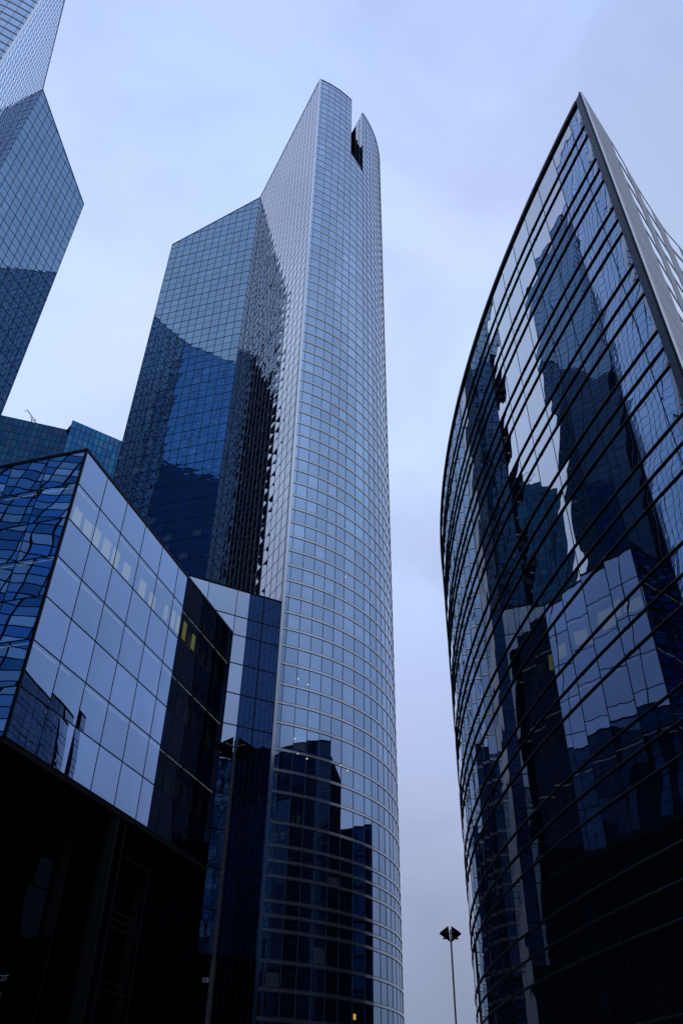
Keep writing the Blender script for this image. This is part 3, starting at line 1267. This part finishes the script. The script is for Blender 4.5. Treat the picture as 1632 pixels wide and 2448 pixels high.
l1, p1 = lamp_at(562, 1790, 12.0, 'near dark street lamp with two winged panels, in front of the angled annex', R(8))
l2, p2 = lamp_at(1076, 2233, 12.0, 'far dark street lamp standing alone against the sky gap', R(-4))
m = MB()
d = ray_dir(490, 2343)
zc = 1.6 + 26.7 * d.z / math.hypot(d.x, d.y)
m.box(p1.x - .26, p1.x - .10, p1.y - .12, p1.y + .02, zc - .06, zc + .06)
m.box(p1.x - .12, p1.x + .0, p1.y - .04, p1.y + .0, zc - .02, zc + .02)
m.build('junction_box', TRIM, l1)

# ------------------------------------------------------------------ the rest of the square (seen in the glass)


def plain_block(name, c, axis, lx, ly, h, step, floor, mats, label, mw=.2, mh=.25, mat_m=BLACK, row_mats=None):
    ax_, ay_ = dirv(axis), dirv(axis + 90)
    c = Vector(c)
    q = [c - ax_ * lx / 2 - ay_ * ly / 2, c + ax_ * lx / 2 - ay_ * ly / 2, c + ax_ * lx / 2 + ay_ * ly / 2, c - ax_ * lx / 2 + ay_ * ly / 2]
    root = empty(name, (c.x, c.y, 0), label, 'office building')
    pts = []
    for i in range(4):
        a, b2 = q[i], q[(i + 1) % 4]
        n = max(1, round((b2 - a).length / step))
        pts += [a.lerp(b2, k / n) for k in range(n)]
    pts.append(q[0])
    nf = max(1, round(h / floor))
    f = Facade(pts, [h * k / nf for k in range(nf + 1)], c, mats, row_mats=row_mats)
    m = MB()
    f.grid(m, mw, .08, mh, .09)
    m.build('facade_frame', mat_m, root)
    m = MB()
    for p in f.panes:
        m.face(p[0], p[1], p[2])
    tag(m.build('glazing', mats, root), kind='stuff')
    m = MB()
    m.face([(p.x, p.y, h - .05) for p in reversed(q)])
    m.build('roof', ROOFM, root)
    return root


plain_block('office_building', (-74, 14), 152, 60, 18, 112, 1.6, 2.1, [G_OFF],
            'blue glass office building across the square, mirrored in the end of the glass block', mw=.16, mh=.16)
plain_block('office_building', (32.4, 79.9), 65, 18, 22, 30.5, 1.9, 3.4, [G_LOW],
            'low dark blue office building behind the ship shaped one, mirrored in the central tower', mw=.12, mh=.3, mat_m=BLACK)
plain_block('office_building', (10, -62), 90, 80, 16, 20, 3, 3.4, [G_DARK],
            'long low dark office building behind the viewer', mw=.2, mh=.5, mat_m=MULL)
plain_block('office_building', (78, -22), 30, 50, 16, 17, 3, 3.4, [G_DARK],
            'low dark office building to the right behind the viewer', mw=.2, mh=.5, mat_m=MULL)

___

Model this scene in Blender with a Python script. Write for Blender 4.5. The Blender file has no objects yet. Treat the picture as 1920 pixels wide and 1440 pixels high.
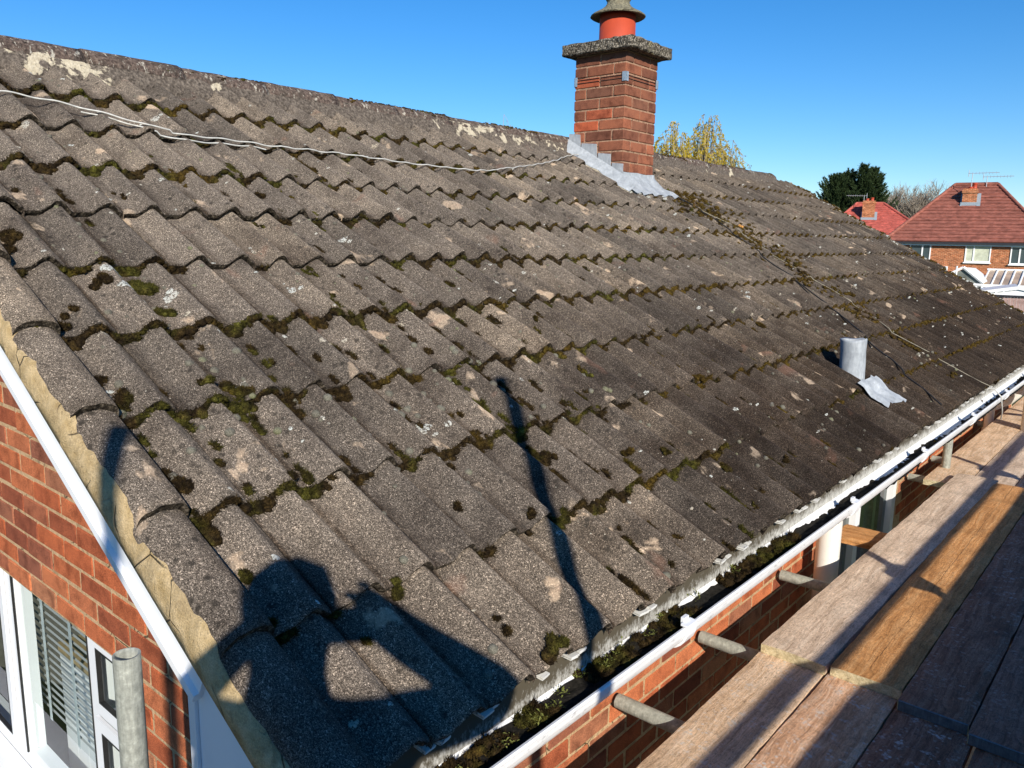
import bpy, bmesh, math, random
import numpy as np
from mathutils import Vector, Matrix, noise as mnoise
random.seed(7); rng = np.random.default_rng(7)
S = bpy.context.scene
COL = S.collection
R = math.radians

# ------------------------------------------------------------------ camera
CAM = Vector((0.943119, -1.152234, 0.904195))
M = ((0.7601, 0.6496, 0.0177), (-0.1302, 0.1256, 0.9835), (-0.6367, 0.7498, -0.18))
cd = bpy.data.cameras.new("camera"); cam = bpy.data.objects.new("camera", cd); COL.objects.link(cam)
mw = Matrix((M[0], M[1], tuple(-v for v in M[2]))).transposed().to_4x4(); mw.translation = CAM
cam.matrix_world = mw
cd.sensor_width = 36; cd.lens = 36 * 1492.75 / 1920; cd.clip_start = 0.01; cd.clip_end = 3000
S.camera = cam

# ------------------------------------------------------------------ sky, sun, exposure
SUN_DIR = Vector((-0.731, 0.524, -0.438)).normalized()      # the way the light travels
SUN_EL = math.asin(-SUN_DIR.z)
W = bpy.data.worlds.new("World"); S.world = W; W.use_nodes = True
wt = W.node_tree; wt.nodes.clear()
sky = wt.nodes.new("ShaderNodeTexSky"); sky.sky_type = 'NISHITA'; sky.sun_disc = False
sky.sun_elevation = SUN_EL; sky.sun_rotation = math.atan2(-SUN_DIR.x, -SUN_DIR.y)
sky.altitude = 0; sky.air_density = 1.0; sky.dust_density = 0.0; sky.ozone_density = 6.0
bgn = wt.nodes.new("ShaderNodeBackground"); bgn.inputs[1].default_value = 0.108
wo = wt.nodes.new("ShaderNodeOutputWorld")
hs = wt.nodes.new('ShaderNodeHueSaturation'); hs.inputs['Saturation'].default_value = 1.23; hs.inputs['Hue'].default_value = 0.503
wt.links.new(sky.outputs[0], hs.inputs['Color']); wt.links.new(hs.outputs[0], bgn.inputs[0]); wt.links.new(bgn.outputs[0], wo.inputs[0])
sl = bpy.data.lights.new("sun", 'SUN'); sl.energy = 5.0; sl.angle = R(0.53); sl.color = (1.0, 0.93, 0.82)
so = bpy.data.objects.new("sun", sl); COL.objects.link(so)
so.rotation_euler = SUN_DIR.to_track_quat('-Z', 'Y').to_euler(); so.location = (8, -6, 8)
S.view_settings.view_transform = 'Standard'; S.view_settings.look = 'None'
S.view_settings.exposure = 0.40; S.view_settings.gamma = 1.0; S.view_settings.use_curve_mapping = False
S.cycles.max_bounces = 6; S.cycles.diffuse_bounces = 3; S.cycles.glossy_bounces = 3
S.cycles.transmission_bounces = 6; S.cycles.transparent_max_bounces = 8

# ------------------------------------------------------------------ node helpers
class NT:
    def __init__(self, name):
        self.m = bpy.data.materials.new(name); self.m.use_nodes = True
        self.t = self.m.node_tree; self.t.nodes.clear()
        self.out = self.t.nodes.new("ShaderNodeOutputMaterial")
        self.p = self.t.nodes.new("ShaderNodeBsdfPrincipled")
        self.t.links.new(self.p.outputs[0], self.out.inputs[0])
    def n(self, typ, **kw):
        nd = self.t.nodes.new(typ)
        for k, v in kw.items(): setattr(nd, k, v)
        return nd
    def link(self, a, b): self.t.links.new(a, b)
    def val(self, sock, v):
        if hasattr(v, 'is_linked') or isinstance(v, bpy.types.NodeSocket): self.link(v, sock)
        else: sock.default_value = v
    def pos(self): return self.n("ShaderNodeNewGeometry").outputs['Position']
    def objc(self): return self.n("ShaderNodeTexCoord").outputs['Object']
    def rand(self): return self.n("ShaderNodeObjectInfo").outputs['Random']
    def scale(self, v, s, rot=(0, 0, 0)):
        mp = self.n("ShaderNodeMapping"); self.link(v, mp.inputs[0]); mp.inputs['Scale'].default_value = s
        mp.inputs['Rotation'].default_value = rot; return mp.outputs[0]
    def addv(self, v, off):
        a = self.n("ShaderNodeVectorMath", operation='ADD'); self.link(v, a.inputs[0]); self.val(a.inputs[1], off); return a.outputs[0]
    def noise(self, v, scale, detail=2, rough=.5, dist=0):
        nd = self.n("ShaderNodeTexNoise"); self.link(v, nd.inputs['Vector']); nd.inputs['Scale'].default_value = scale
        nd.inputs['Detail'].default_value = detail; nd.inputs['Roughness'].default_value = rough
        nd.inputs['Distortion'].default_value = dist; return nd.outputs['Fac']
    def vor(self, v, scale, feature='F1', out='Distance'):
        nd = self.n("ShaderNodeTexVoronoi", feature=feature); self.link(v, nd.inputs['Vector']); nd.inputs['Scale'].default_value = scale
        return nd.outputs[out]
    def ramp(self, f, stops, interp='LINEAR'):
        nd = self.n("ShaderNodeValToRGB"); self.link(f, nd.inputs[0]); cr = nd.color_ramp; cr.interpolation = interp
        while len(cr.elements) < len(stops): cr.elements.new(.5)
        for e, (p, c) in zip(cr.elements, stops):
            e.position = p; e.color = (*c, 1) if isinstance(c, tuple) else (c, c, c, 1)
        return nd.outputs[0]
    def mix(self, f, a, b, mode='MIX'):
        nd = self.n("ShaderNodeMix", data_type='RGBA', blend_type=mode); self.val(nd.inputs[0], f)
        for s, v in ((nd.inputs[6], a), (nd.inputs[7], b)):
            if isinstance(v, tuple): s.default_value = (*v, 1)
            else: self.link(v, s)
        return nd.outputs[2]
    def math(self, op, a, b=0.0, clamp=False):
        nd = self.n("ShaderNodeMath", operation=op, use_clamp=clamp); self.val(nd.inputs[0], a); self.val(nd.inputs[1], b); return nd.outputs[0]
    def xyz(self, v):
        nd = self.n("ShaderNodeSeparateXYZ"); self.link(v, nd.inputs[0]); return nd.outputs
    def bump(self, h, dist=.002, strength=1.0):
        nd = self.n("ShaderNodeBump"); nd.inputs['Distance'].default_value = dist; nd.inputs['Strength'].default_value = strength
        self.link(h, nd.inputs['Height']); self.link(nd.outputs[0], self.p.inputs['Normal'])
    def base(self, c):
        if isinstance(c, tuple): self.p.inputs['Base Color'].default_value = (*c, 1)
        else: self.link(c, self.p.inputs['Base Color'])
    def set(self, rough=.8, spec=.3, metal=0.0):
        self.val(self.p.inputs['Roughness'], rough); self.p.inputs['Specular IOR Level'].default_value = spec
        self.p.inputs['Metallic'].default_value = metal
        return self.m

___

Your task
Provide only the count of lines in the data above that include the string "objects".

Written reply
3